(TASK STATEMENT) Report only the number of lines that hold the word "Write".

-=-=-=-=-

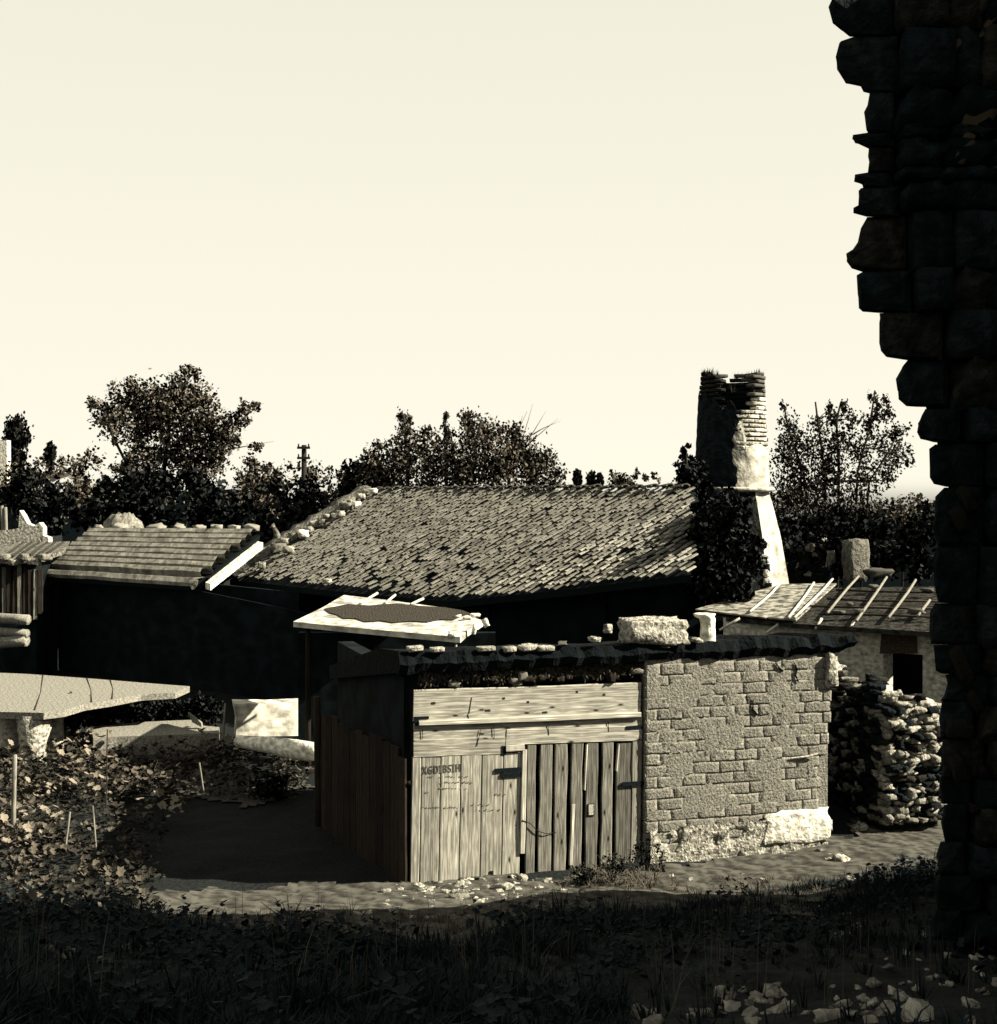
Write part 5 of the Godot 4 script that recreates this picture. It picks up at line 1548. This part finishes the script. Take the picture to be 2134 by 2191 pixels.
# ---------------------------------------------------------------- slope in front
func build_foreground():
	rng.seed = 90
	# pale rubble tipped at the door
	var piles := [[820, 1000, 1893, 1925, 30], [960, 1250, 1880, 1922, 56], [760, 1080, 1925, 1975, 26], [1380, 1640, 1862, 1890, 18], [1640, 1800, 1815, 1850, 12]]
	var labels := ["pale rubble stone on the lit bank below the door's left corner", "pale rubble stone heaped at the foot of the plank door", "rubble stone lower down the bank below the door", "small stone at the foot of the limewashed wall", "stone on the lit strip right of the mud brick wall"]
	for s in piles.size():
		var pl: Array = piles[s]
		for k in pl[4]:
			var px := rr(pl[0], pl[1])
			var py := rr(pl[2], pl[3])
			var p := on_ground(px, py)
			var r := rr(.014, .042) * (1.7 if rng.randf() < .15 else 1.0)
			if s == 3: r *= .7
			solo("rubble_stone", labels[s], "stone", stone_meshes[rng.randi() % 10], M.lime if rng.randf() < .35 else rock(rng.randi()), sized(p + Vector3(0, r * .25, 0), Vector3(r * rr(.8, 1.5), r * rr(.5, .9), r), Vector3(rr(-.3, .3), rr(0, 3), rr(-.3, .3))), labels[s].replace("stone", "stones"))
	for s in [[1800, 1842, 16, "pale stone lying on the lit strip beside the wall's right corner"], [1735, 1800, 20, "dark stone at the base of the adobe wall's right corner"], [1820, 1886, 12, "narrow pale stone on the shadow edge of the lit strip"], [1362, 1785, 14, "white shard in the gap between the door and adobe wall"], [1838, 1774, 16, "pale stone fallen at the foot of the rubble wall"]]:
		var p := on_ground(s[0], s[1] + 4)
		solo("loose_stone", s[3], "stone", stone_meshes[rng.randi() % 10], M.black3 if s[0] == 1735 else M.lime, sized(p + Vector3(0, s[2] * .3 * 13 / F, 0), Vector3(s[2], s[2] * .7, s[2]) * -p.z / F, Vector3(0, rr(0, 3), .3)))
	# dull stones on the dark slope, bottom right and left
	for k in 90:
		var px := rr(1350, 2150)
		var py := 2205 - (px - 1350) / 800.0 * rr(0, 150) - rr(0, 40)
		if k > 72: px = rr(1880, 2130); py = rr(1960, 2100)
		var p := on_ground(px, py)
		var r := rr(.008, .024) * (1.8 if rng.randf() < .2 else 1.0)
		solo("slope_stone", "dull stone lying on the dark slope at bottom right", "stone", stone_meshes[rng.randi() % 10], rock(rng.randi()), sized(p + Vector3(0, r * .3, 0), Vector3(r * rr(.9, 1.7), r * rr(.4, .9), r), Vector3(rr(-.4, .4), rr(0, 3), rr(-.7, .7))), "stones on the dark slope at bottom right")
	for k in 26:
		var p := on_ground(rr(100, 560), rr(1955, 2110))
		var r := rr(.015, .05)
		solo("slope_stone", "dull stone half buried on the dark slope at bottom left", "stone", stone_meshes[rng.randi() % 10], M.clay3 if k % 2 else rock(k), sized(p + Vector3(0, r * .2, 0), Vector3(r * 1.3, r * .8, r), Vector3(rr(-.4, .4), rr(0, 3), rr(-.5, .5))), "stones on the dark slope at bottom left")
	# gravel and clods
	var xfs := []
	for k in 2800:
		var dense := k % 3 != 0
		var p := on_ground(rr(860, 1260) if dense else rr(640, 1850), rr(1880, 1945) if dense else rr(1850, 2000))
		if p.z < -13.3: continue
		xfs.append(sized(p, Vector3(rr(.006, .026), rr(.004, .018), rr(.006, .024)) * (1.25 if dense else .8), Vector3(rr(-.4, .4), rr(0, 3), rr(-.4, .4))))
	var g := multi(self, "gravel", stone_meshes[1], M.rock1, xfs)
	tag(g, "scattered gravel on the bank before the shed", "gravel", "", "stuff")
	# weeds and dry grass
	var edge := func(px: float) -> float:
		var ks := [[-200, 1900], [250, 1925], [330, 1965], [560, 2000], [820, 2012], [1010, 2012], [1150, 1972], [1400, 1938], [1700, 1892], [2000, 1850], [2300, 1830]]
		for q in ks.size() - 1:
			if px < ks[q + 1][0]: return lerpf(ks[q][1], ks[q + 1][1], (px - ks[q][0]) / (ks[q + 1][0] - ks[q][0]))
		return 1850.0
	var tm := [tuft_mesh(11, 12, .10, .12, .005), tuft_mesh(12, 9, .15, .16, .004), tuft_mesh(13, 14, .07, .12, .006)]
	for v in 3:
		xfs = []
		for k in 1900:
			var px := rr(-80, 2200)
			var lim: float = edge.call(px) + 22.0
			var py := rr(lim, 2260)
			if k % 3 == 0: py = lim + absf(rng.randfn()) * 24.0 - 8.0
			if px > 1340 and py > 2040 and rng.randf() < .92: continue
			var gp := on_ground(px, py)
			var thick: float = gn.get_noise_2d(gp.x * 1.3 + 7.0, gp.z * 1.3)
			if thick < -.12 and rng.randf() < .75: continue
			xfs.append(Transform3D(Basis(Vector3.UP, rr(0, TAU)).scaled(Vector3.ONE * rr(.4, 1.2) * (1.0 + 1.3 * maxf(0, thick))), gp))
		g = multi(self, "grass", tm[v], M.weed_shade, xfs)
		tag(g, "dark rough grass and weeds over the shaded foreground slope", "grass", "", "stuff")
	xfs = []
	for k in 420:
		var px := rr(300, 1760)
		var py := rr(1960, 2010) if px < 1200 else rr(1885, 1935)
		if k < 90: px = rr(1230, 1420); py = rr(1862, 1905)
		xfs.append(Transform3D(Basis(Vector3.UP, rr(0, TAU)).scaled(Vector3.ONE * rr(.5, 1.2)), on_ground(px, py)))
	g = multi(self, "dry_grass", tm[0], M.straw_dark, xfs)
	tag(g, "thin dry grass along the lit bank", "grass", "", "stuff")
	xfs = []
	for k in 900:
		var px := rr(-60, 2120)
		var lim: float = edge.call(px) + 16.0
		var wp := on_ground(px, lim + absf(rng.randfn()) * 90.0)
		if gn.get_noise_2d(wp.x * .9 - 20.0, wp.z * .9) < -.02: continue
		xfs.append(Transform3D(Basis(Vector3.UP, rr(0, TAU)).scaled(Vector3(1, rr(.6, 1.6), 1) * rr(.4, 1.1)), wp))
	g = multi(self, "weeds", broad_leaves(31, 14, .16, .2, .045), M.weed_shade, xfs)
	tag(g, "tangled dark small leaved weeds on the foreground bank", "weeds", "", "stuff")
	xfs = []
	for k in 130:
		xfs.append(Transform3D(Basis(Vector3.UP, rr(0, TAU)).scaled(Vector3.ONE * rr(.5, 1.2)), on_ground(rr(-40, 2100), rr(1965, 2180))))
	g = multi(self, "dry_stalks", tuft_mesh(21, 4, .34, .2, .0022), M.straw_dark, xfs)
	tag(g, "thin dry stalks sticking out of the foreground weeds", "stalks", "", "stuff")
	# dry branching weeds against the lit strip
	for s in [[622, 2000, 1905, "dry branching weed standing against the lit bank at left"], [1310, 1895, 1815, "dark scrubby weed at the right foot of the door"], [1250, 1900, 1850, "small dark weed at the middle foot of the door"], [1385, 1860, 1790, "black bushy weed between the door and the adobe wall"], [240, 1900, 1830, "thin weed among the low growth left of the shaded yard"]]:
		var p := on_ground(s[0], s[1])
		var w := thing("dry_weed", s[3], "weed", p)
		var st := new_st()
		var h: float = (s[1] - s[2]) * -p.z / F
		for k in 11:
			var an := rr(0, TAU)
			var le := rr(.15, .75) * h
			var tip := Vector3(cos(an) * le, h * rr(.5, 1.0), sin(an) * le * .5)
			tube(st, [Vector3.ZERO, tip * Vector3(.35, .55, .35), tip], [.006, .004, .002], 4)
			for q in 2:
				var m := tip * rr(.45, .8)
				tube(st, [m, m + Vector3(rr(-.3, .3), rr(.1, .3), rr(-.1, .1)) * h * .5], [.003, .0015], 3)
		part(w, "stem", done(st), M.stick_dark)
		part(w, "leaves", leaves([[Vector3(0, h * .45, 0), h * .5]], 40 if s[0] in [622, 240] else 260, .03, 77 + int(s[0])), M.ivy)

-=-=-=-=-

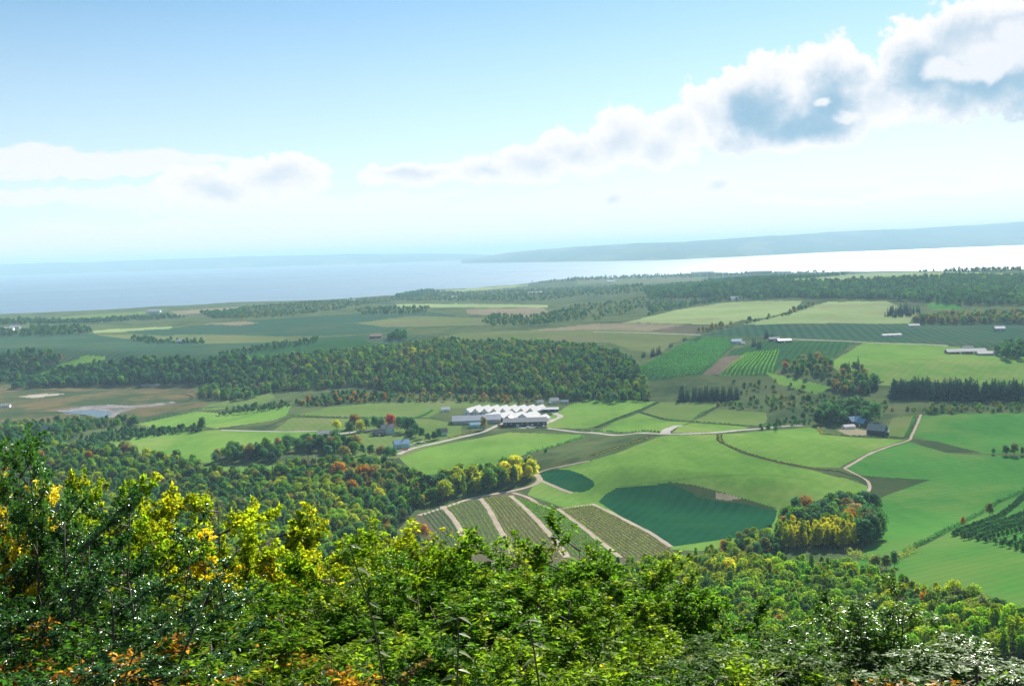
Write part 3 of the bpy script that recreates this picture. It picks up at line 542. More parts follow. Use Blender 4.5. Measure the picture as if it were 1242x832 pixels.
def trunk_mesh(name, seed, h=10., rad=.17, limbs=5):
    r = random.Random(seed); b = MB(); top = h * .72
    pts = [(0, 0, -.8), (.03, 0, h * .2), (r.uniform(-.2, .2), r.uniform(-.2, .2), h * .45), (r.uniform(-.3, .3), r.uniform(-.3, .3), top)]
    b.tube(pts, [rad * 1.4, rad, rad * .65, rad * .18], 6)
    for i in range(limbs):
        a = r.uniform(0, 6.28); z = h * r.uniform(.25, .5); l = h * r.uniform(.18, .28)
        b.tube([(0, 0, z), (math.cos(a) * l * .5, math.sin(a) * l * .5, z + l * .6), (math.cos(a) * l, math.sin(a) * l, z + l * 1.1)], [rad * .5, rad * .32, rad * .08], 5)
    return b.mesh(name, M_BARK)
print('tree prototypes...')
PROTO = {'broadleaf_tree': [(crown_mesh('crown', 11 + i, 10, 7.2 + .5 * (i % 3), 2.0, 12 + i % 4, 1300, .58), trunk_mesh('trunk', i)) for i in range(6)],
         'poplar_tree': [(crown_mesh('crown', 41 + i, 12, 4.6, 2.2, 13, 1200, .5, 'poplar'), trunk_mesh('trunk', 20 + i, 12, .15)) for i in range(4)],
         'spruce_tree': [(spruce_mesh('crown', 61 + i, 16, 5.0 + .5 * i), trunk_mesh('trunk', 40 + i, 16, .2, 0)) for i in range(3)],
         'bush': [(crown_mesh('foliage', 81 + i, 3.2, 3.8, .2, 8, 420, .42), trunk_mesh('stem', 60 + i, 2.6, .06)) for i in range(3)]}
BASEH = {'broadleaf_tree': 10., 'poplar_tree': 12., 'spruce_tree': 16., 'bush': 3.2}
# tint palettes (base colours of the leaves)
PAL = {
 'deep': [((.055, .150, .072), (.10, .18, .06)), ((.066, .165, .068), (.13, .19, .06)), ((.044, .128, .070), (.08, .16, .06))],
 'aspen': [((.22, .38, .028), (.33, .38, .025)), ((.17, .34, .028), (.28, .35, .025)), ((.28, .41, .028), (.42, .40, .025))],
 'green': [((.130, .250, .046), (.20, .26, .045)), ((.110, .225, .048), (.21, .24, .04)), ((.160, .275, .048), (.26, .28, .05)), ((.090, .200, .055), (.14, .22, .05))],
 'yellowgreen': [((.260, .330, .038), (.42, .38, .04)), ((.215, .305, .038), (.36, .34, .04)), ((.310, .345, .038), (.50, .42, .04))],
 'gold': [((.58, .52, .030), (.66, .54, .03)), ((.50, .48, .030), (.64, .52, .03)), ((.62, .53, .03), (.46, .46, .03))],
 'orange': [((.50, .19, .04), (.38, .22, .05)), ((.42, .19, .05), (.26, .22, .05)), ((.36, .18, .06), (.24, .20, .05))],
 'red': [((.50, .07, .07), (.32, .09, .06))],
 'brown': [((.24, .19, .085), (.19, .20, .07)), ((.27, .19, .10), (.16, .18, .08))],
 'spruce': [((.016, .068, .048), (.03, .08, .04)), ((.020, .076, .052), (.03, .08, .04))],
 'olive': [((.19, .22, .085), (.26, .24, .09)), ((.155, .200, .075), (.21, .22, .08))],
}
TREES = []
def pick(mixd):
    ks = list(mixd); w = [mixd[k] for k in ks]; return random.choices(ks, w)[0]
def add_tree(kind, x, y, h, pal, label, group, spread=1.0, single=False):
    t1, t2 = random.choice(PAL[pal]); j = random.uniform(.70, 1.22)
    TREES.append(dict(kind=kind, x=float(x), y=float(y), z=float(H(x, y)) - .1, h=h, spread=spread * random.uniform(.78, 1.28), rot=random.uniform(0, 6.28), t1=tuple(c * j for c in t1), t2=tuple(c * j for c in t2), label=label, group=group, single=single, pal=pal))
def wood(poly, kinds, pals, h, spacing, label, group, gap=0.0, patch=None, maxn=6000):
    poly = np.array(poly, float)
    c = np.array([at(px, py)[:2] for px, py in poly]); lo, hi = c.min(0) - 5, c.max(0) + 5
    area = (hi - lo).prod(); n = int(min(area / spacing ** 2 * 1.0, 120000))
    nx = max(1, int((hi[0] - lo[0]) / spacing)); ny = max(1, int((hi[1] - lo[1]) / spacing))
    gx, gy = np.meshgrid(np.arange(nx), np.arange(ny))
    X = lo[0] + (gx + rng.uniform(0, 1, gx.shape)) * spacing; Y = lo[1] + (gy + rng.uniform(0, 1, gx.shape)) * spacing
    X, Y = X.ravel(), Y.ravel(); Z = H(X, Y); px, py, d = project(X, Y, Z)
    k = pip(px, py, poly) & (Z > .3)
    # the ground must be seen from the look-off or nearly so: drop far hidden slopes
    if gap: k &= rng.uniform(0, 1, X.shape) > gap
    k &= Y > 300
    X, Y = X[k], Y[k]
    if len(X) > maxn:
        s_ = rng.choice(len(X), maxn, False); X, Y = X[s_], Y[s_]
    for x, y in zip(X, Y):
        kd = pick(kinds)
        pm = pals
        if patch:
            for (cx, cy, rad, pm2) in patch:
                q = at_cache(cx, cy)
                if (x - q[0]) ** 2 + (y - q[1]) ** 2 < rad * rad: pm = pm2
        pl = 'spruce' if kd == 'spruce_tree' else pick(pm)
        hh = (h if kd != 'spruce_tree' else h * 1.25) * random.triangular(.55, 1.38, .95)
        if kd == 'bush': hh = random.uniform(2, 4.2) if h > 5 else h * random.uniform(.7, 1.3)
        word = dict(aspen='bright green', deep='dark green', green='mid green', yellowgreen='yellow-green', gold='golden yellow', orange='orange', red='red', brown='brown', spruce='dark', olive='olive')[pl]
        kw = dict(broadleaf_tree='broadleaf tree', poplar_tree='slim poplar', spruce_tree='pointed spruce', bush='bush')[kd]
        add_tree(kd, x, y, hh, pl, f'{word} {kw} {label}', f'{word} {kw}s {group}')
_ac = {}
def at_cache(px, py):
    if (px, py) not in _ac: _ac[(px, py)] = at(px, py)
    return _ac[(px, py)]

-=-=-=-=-

(REPLY) 2